Wednesday, December 1, 2010

In-Class work: Thursday, December 1st

Congratulations on being almost through the semester and turning in your research essays! Today we're going to review and prepare for our work next week: your presentations on Wednesday, December 8th and your in-class exit exam on Thursday, December 9th.

PART I: First, write a post giving an overview of your presentation next week. Remember your presentation should be between five and ten minutes. Answer the following questions:

- How will you begin, in order to catch our attention and introduce us to your topic?
- What is the central argument you make in your essay and how will you present it to us?
- What are a few key pieces of evidence that support your argument, and how will you describe and present them?
- What is your visual element, and how will you work it into your presentation? Remember that you'll want to do more than just show us something - you want to talk about what it shows us.
- What do you think makes for an effective oral presentation? What makes you want to listen? What can you do to achieve these qualities?

After posting, read the responses of some of your classmates. In the comments, ask questions about anything in the post that is unclear and offer one concrete suggestion for strengthening their presentation.

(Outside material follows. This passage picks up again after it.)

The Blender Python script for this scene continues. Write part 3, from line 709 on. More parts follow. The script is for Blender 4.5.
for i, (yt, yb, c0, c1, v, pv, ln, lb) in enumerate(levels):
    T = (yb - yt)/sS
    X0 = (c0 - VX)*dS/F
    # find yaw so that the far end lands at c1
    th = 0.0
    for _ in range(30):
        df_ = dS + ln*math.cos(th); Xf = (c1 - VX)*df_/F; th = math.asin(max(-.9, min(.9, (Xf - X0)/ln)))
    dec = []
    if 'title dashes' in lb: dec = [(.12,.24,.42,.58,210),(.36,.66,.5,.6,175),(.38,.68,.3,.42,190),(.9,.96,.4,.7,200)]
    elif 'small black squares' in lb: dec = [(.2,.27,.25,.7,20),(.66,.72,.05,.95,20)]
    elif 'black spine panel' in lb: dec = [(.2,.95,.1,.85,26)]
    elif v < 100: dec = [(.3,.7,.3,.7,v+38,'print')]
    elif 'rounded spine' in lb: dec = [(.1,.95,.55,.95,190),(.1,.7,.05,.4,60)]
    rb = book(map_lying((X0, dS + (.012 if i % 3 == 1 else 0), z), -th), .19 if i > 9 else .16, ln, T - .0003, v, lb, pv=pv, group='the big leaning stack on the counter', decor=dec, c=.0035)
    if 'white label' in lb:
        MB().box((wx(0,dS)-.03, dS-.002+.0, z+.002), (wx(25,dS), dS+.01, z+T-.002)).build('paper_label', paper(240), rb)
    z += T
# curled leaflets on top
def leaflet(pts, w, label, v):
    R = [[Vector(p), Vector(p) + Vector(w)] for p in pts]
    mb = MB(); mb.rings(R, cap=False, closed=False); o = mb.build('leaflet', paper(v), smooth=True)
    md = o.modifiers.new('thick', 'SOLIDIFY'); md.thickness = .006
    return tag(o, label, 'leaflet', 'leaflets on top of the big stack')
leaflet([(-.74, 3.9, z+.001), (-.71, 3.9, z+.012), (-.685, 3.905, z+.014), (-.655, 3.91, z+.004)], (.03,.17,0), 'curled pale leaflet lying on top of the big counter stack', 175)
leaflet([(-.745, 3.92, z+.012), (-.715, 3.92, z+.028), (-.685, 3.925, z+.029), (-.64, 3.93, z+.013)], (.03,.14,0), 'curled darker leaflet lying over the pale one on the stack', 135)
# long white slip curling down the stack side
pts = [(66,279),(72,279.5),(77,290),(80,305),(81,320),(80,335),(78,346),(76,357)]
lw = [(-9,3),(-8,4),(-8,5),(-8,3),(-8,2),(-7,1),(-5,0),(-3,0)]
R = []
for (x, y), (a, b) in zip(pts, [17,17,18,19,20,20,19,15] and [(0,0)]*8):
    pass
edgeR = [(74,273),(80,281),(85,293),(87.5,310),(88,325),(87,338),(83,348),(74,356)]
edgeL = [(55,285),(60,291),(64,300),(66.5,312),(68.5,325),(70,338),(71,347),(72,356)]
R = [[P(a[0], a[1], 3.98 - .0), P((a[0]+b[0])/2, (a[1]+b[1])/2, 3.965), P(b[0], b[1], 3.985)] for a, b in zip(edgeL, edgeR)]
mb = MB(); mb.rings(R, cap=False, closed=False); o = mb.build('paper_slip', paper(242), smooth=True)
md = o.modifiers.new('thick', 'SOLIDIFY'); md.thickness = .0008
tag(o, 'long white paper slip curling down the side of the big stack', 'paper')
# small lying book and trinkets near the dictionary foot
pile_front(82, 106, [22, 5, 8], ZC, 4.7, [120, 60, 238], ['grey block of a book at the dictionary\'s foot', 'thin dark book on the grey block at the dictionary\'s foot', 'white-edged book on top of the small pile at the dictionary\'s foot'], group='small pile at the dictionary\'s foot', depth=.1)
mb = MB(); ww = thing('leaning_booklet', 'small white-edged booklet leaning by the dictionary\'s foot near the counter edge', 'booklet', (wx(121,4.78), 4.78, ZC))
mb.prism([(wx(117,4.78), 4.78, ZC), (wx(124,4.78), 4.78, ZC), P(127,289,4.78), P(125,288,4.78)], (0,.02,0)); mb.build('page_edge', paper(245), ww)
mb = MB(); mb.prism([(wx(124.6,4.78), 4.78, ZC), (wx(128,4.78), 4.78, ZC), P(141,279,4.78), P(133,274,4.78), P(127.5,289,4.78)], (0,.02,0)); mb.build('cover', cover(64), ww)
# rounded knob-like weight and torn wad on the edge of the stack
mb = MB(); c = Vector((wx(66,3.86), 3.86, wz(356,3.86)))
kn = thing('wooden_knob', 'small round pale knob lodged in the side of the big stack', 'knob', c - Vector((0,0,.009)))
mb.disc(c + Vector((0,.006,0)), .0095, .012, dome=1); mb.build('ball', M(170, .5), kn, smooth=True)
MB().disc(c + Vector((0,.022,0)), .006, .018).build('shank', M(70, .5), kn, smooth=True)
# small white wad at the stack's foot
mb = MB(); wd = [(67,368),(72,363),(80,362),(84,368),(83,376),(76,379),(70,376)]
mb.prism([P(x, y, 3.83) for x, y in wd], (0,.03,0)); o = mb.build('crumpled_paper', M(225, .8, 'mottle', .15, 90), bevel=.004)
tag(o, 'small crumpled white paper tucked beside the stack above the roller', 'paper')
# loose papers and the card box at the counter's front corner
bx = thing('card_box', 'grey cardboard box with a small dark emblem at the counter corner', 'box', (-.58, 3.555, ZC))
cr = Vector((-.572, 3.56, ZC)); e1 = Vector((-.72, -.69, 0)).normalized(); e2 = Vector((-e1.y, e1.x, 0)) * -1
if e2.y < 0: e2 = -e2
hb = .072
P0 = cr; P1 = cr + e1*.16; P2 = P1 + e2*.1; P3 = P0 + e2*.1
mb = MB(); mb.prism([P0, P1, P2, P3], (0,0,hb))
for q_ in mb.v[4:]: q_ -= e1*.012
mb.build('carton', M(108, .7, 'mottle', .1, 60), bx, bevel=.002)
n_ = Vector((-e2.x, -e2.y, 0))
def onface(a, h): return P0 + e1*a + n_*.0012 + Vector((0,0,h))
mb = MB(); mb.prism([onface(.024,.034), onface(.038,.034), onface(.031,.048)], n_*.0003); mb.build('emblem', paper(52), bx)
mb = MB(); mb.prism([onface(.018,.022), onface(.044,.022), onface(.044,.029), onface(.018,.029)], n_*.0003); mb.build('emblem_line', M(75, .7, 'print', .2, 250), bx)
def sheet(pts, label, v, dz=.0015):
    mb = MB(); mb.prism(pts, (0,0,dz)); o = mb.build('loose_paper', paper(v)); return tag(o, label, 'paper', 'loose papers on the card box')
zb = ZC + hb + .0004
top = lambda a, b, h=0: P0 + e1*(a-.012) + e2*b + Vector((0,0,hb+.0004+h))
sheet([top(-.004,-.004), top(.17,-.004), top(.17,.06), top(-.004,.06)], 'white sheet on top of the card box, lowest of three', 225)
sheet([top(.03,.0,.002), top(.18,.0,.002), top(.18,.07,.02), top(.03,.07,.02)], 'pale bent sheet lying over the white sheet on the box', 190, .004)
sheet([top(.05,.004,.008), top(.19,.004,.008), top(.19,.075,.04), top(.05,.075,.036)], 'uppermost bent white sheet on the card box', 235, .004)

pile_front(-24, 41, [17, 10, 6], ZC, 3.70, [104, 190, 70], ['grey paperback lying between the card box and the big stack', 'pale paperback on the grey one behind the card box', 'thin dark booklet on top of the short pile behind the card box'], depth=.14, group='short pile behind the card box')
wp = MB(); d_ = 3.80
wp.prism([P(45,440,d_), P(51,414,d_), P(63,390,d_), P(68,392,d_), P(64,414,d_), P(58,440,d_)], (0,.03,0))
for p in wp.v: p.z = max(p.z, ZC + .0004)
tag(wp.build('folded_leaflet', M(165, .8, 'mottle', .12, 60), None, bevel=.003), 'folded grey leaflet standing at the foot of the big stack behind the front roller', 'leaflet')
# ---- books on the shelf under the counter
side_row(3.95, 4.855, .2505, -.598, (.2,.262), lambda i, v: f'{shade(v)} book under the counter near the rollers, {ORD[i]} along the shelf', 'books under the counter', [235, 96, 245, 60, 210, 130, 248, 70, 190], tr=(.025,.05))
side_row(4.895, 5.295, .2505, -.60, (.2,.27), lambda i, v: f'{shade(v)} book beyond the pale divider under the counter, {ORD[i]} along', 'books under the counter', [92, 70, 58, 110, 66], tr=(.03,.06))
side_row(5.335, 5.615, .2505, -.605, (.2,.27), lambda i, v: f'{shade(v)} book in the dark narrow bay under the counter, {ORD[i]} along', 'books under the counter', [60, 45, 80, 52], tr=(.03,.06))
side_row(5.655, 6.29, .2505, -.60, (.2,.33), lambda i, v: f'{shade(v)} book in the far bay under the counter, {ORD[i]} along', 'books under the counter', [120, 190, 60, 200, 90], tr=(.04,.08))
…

After you've posted on your presentation AND given feedback to your classmates, you can use the rest of the time to do some reviewing for the final exam OR working on your revision of essay #2 or the research paper. (You can work on revisions of the research paper even though you haven't gotten it back yet - think about what you already know you need to do to make it stronger.)

Extra Credit Posts: Respond to one or more of these topics on your blog for an extra credit addition to your participation grade. This will be especially helpful if you have a lot of absences to make up. You can begin work on these posts today, and you can post as many as you like on your blog through Monday, December 13th.

1) Look at the Winter Soldier testimony from Iraq and Afganistan included in your packet. What
connections do you see between these soldiers' stories and the themes and ideologies we've been discussing all semester? How do they compare to the stories of soldiers we encountered during our unit about Vietnam?

2) Look at Moustafa Bayoumi's article "At the center of a sudden storm," about the controversy around the book from which we read an excerpt: How Does it Feel to be a Problem? Why and how did the book become an issue? What do you think this reveals about the ways racism works in the United States and the role of the media in creating and reporting on these issues?

We'll discuss Bayoumi's article in more depth next week. Be sure you've picked up a copy of the epigraph and the missing page.

(On a somewhat lighter note, here is Bayoumi's article about being an extra in Sex and the City 2 that he mentions at the end of the piece. And here is an interesting Tumblr using humor to combat the kind of racism Bayoumi describes.

3) Yesterday we discussed the idea that much media serves to defend the interests of the elite. We also talked about alternative sources that can give a different perspective. There's no one trick for deciding if a media source is useful or reliable. However, Chomsky's analysis suggests a couple things to look for.

First, because, as he notes, much media is owned by a handful of small corporations, it's useful to seek out indepent sources that work outside this corporations. Here are two: Democracy Now, a radio and TV show, and Indymedia, which produces the Indypendent, which I handed out in class.

Second, because the ideology of nationalism often influences the choice and framing of topics, it's useful to look at sources from different countries. Technology has made this much easier than it used to be. Here is the website for the Guardian, a British newspaper, and here is the website for the English language version of Al Jazeera, a large network serving the Middle East.

Choose one of the four sites linked into this question and notice what's on the front page and how it's discussed. In your post, compare this to what you see on the front page of the New York Times website. What differences do you notice in the kinds of stories that are covered? The way they are covered? What audience do you think each is trying to reach? How do you think these differences relate to the nationality of the source (ie where it is produced) or its ownership?